Условие однородности мышления и предмета выполняется только при принятии гипотезы тождества бытия и мышления, и именно указание Канта на условия постижения абсолютной истины стимулировало создание объективно-идеалистических систем Шеллинга и Гегеля, в которых принятие этого тождества обещало нахождение истины. Принимающий принцип тождества бытия и мышления должен утверждать, что в основе бытия лежит мысленная сущность, идея, и приходит, таким образом, к абсолютному идеализму.
Тождество бытия и мышления можно интерпретировать и материалистически, понимая под этим, что в основе мышления лежит внемысленная сущность и тогда в процессе своего развития мышление все больше станет уподобляться немыслящей природе, из которой оно образовалось. Подобное воззрение, однако, противоречит направлению эволюции на Земле, а еще один серьезный аргумент против него заключается в том, что при таком подходе невозможно объяснить творческий характер мышления, которое оказывается каким-то отклонением от объективного постижения сущности вещей.
Итак, истину можно различать по ее отношению к чему-либо другому, по степени истинности и по методам познания. По первому показателю истина есть тождество материальной действительности либо идеям. Истины первые рода — истины материи. Например, утверждение «идет дождь» будет истинным, если действительно идет дождь, о чем свидетельствуют органы чувств. Истины второго рода — истины идеи. Например, мы называем человека настоящим другом (истинным другом), если его поведение соответствует представлению о том, как должен себя вести настоящий друг.

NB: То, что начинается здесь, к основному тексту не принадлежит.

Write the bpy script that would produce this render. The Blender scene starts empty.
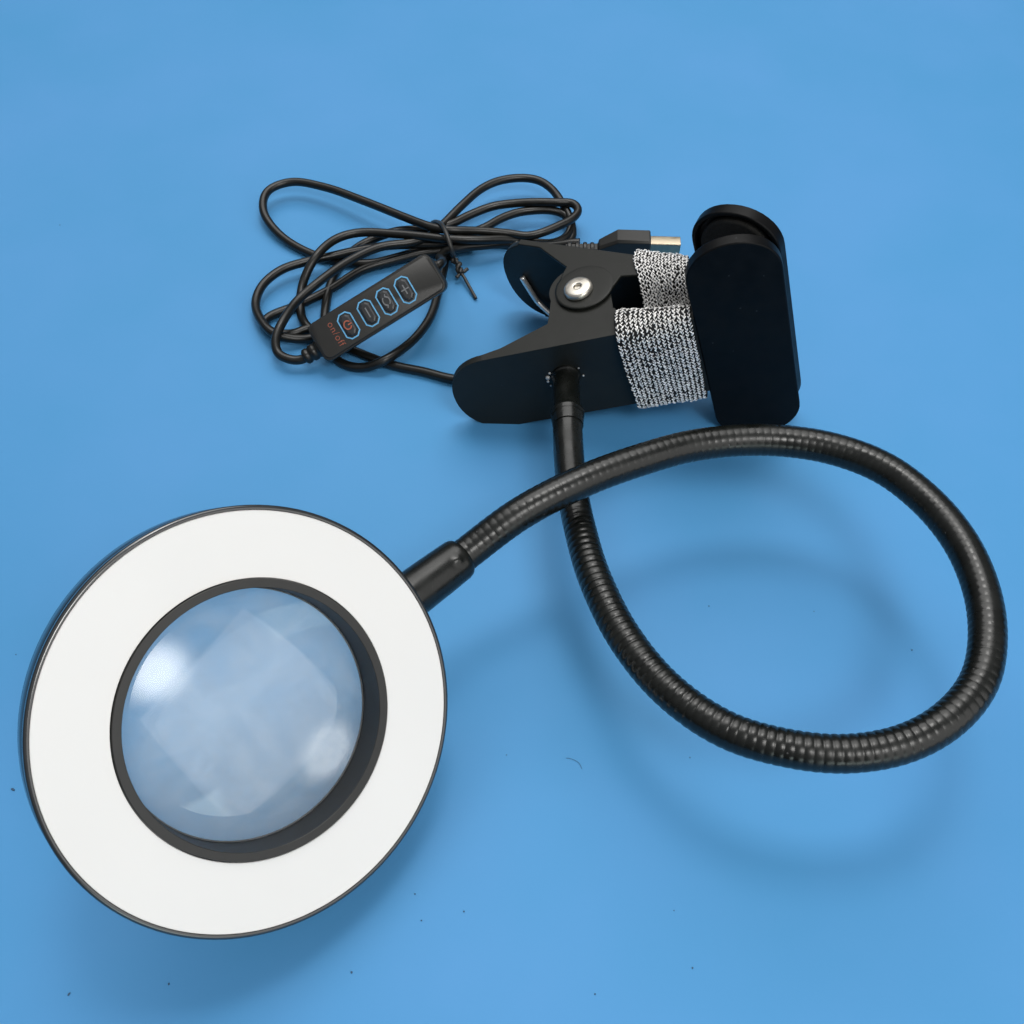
import bpy, bmesh, math, random
from mathutils import Vector as V, Matrix as M
random.seed(7)
S = 0.001                                   # everything below is written in millimetres
sc = bpy.context.scene
COL = sc.collection

# ------------------------------------------------------------------ camera
ELEV, HGT, FOV = math.radians(55), 258.0, math.radians(53)
FPX = 512 / math.tan(FOV / 2)
cam = bpy.data.cameras.new('camera'); cam.sensor_fit = 'HORIZONTAL'; cam.angle = FOV
cam.clip_start = 0.01; cam.clip_end = 50
camo = bpy.data.objects.new('camera', cam); COL.objects.link(camo)
camo.location = (0, 0, HGT * S); camo.rotation_euler = (math.pi / 2 - ELEV, 0, 0)
sc.camera = camo
RT = V((1, 0, 0)); UP = V((0, math.sin(ELEV), math.cos(ELEV))); BK = V((0, -math.cos(ELEV), math.sin(ELEV)))

def ray(x, y):
    return RT * ((x - 512) / FPX) + UP * ((512 - y) / FPX) - BK

def at(x, y, z):
    """where the sight line through a picture point stands z mm above the table"""
    d = ray(x, y); t = (z - HGT) / d.z
    return V((0, 0, HGT)) + d * t

# ------------------------------------------------------------------ materials
def mat(name, col, rough=.5, metal=0., spec=.5, bump=None, var=0., varscale=40., coat=0., sheen=0., roughvar=0.):
    m = bpy.data.materials.new(name); m.use_nodes = True
    nt = m.node_tree; b = nt.nodes['Principled BSDF']
    b.inputs['Base Color'].default_value = (*col, 1); b.inputs['Roughness'].default_value = rough
    b.inputs['Metallic'].default_value = metal; b.inputs['Specular IOR Level'].default_value = spec
    b.inputs['Coat Weight'].default_value = coat
    tc = nt.nodes.new('ShaderNodeTexCoord')
    if var:
        n = nt.nodes.new('ShaderNodeTexNoise'); n.inputs['Scale'].default_value = varscale; n.inputs['Detail'].default_value = 5
        nt.links.new(tc.outputs['Object'], n.inputs['Vector'])
        mr = nt.nodes.new('ShaderNodeMapRange'); mr.inputs[1].default_value = .3; mr.inputs[2].default_value = .7
        mr.inputs[3].default_value = 1 - var; mr.inputs[4].default_value = 1 + var
        nt.links.new(n.outputs['Fac'], mr.inputs[0])
        mx = nt.nodes.new('ShaderNodeVectorMath'); mx.operation = 'SCALE'; mx.inputs[0].default_value = col
        nt.links.new(mr.outputs[0], mx.inputs['Scale']); nt.links.new(mx.outputs[0], b.inputs['Base Color'])
        if roughvar:
            m2 = nt.nodes.new('ShaderNodeMapRange'); m2.inputs[1].default_value = .3; m2.inputs[2].default_value = .7
            m2.inputs[3].default_value = rough - roughvar; m2.inputs[4].default_value = rough + roughvar
            nt.links.new(n.outputs['Fac'], m2.inputs[0]); nt.links.new(m2.outputs[0], b.inputs['Roughness'])
    if bump:
        last = None
        for sc_, st, dist in bump:
            n = nt.nodes.new('ShaderNodeTexNoise'); n.inputs['Scale'].default_value = sc_; n.inputs['Detail'].default_value = 3
            nt.links.new(tc.outputs['Object'], n.inputs['Vector'])
            bp = nt.nodes.new('ShaderNodeBump'); bp.inputs['Strength'].default_value = st; bp.inputs['Distance'].default_value = dist
            nt.links.new(n.outputs['Fac'], bp.inputs['Height'])
            if last: nt.links.new(last.outputs[0], bp.inputs['Normal'])
            last = bp
        nt.links.new(last.outputs[0], b.inputs['Normal'])
    return m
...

Другой способ разделения истины — по степени полноты. Различают истину полную, верную при всех обстоятельствах безотносительно к чему бы то ни было, в том числе к человеку, и истину, верную только относительно чего-либо другого. Первую истину называют абсолютной, вторую — относительной. Оба типа истины связаны друг с другом. Можно считать, что абсолютная истина складывается из относительных, что она противопоставляется относительным истинам и что в истине одновременно содержатся моменты относительности и абсолютности.